--- Short exercise ---
Output every line below exactly.

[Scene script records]
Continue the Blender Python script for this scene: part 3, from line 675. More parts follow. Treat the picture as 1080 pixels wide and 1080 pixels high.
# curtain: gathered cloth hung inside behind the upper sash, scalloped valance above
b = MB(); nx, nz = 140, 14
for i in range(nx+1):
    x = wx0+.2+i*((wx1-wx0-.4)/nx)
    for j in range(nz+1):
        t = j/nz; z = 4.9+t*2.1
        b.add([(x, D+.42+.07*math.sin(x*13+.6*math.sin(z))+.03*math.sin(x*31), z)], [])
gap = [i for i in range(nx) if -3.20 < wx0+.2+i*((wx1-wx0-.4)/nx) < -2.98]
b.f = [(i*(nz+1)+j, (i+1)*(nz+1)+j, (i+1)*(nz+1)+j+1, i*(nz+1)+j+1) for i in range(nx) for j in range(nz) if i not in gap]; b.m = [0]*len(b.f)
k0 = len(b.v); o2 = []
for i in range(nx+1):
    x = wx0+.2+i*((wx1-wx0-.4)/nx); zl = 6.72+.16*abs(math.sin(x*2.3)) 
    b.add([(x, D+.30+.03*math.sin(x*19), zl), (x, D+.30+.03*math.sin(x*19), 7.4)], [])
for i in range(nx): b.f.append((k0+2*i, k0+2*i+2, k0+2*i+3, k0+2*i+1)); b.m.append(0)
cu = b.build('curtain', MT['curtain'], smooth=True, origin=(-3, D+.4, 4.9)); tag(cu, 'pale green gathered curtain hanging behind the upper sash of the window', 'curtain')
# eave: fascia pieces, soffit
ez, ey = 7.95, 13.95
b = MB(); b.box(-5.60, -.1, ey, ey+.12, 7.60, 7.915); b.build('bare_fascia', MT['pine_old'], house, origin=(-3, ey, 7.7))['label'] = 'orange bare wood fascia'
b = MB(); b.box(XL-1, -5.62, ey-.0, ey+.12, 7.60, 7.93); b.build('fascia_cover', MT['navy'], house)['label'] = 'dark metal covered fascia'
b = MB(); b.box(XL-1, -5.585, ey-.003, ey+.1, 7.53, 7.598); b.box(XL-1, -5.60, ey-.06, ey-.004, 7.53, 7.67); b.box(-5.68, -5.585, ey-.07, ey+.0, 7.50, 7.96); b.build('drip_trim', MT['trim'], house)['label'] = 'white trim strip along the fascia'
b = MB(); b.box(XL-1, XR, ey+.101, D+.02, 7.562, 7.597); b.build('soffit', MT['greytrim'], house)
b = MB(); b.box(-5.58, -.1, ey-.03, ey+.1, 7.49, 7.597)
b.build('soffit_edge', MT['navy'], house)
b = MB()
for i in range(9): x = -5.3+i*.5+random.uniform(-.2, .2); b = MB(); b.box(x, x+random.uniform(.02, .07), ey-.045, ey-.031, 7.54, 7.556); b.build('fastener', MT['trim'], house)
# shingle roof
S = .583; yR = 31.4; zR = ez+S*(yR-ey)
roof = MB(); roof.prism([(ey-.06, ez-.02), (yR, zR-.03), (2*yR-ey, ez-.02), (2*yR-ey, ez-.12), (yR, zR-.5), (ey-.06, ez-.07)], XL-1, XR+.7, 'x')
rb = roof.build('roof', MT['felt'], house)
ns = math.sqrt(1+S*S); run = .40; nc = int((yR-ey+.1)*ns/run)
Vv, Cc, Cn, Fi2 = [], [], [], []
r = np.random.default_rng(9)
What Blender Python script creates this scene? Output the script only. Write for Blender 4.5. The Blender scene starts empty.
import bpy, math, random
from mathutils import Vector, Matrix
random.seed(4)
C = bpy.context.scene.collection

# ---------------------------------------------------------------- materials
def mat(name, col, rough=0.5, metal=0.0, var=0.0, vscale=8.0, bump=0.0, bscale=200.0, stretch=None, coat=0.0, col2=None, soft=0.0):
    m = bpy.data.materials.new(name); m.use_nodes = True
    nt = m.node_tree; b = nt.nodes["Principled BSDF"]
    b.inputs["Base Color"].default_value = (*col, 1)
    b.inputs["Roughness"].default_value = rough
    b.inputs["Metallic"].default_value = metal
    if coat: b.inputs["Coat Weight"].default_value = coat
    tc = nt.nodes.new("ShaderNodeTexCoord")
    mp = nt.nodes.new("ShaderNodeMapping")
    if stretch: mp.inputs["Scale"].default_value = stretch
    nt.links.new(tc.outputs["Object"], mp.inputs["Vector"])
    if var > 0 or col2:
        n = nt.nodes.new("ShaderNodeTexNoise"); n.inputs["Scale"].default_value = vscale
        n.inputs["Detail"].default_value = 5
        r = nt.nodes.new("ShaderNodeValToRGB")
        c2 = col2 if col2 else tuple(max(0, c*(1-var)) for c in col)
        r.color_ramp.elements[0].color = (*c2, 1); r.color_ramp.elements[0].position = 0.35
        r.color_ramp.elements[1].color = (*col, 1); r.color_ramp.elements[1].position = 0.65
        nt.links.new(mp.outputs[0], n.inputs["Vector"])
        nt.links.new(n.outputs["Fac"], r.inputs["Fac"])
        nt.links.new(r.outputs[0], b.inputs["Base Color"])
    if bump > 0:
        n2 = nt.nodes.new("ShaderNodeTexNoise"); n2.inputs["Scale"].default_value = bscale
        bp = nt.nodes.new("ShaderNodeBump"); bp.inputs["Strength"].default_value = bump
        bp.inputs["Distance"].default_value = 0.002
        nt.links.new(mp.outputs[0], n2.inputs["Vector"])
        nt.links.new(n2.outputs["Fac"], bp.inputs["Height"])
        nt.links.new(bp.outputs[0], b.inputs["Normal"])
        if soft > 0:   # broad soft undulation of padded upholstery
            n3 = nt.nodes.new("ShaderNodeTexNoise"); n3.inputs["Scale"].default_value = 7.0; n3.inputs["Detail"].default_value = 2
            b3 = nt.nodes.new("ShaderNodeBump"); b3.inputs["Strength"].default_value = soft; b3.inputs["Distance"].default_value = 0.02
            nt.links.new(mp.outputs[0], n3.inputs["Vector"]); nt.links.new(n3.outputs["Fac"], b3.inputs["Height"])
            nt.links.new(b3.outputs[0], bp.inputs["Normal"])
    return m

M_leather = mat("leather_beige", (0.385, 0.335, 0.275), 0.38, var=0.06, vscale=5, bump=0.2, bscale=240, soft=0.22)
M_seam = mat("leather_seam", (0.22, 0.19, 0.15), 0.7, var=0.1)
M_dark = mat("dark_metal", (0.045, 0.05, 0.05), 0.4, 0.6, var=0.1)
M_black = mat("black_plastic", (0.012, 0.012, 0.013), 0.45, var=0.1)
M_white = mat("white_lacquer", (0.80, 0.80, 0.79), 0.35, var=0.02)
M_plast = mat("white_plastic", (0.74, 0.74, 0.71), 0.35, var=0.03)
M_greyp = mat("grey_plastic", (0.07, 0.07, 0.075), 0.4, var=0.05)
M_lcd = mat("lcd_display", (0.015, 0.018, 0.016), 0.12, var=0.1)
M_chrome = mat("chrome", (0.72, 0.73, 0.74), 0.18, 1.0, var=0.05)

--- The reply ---
Continue the Blender Python script for this scene: part 3, from line 675. More parts follow. Treat the picture as 1080 pixels wide and 1080 pixels high.
# curtain: gathered cloth hung inside behind the upper sash, scalloped valance above
b = MB(); nx, nz = 140, 14
for i in range(nx+1):
    x = wx0+.2+i*((wx1-wx0-.4)/nx)
    for j in range(nz+1):
        t = j/nz; z = 4.9+t*2.1
        b.add([(x, D+.42+.07*math.sin(x*13+.6*math.sin(z))+.03*math.sin(x*31), z)], [])
gap = [i for i in range(nx) if -3.20 < wx0+.2+i*((wx1-wx0-.4)/nx) < -2.98]
b.f = [(i*(nz+1)+j, (i+1)*(nz+1)+j, (i+1)*(nz+1)+j+1, i*(nz+1)+j+1) for i in range(nx) for j in range(nz) if i not in gap]; b.m = [0]*len(b.f)
k0 = len(b.v); o2 = []
for i in range(nx+1):
    x = wx0+.2+i*((wx1-wx0-.4)/nx); zl = 6.72+.16*abs(math.sin(x*2.3)) 
    b.add([(x, D+.30+.03*math.sin(x*19), zl), (x, D+.30+.03*math.sin(x*19), 7.4)], [])
for i in range(nx): b.f.append((k0+2*i, k0+2*i+2, k0+2*i+3, k0+2*i+1)); b.m.append(0)
cu = b.build('curtain', MT['curtain'], smooth=True, origin=(-3, D+.4, 4.9)); tag(cu, 'pale green gathered curtain hanging behind the upper sash of the window', 'curtain')
# eave: fascia pieces, soffit
ez, ey = 7.95, 13.95
b = MB(); b.box(-5.60, -.1, ey, ey+.12, 7.60, 7.915); b.build('bare_fascia', MT['pine_old'], house, origin=(-3, ey, 7.7))['label'] = 'orange bare wood fascia'
b = MB(); b.box(XL-1, -5.62, ey-.0, ey+.12, 7.60, 7.93); b.build('fascia_cover', MT['navy'], house)['label'] = 'dark metal covered fascia'
b = MB(); b.box(XL-1, -5.585, ey-.003, ey+.1, 7.53, 7.598); b.box(XL-1, -5.60, ey-.06, ey-.004, 7.53, 7.67); b.box(-5.68, -5.585, ey-.07, ey+.0, 7.50, 7.96); b.build('drip_trim', MT['trim'], house)['label'] = 'white trim strip along the fascia'
b = MB(); b.box(XL-1, XR, ey+.101, D+.02, 7.562, 7.597); b.build('soffit', MT['greytrim'], house)
b = MB(); b.box(-5.58, -.1, ey-.03, ey+.1, 7.49, 7.597)
b.build('soffit_edge', MT['navy'], house)
b = MB()
for i in range(9): x = -5.3+i*.5+random.uniform(-.2, .2); b = MB(); b.box(x, x+random.uniform(.02, .07), ey-.045, ey-.031, 7.54, 7.556); b.build('fastener', MT['trim'], house)
# shingle roof
S = .583; yR = 31.4; zR = ez+S*(yR-ey)
roof = MB(); roof.prism([(ey-.06, ez-.02), (yR, zR-.03), (2*yR-ey, ez-.02), (2*yR-ey, ez-.12), (yR, zR-.5), (ey-.06, ez-.07)], XL-1, XR+.7, 'x')
rb = roof.build('roof', MT['felt'], house)
ns = math.sqrt(1+S*S); run = .40; nc = int((yR-ey+.1)*ns/run)
Vv, Cc, Cn, Fi2 = [], [], [], []
r = np.random.default_rng(9)
What Blender Python script creates this scene? Output the script only. Write for Blender 4.5. The Blender scene starts empty.
import bpy, math, random
from mathutils import Vector, Matrix
random.seed(4)
C = bpy.context.scene.collection

# ---------------------------------------------------------------- materials
def mat(name, col, rough=0.5, metal=0.0, var=0.0, vscale=8.0, bump=0.0, bscale=200.0, stretch=None, coat=0.0, col2=None, soft=0.0):
    m = bpy.data.materials.new(name); m.use_nodes = True
    nt = m.node_tree; b = nt.nodes["Principled BSDF"]
    b.inputs["Base Color"].default_value = (*col, 1)
    b.inputs["Roughness"].default_value = rough
    b.inputs["Metallic"].default_value = metal
    if coat: b.inputs["Coat Weight"].default_value = coat
    tc = nt.nodes.new("ShaderNodeTexCoord")
    mp = nt.nodes.new("ShaderNodeMapping")
    if stretch: mp.inputs["Scale"].default_value = stretch
    nt.links.new(tc.outputs["Object"], mp.inputs["Vector"])
    if var > 0 or col2:
        n = nt.nodes.new("ShaderNodeTexNoise"); n.inputs["Scale"].default_value = vscale
        n.inputs["Detail"].default_value = 5
        r = nt.nodes.new("ShaderNodeValToRGB")
        c2 = col2 if col2 else tuple(max(0, c*(1-var)) for c in col)
        r.color_ramp.elements[0].color = (*c2, 1); r.color_ramp.elements[0].position = 0.35
        r.color_ramp.elements[1].color = (*col, 1); r.color_ramp.elements[1].position = 0.65
        nt.links.new(mp.outputs[0], n.inputs["Vector"])
        nt.links.new(n.outputs["Fac"], r.inputs["Fac"])
        nt.links.new(r.outputs[0], b.inputs["Base Color"])
    if bump > 0:
        n2 = nt.nodes.new("ShaderNodeTexNoise"); n2.inputs["Scale"].default_value = bscale
        bp = nt.nodes.new("ShaderNodeBump"); bp.inputs["Strength"].default_value = bump
        bp.inputs["Distance"].default_value = 0.002
        nt.links.new(mp.outputs[0], n2.inputs["Vector"])
        nt.links.new(n2.outputs["Fac"], bp.inputs["Height"])
        nt.links.new(bp.outputs[0], b.inputs["Normal"])
        if soft > 0:   # broad soft undulation of padded upholstery
            n3 = nt.nodes.new("ShaderNodeTexNoise"); n3.inputs["Scale"].default_value = 7.0; n3.inputs["Detail"].default_value = 2
            b3 = nt.nodes.new("ShaderNodeBump"); b3.inputs["Strength"].default_value = soft; b3.inputs["Distance"].default_value = 0.02
            nt.links.new(mp.outputs[0], n3.inputs["Vector"]); nt.links.new(n3.outputs["Fac"], b3.inputs["Height"])
            nt.links.new(b3.outputs[0], bp.inputs["Normal"])
    return m

M_leather = mat("leather_beige", (0.385, 0.335, 0.275), 0.38, var=0.06, vscale=5, bump=0.2, bscale=240, soft=0.22)
M_seam = mat("leather_seam", (0.22, 0.19, 0.15), 0.7, var=0.1)
M_dark = mat("dark_metal", (0.045, 0.05, 0.05), 0.4, 0.6, var=0.1)
M_black = mat("black_plastic", (0.012, 0.012, 0.013), 0.45, var=0.1)
M_white = mat("white_lacquer", (0.80, 0.80, 0.79), 0.35, var=0.02)
M_plast = mat("white_plastic", (0.74, 0.74, 0.71), 0.35, var=0.03)
M_greyp = mat("grey_plastic", (0.07, 0.07, 0.075), 0.4, var=0.05)
M_lcd = mat("lcd_display", (0.015, 0.018, 0.016), 0.12, var=0.1)
M_chrome = mat("chrome", (0.72, 0.73, 0.74), 0.18, 1.0, var=0.05)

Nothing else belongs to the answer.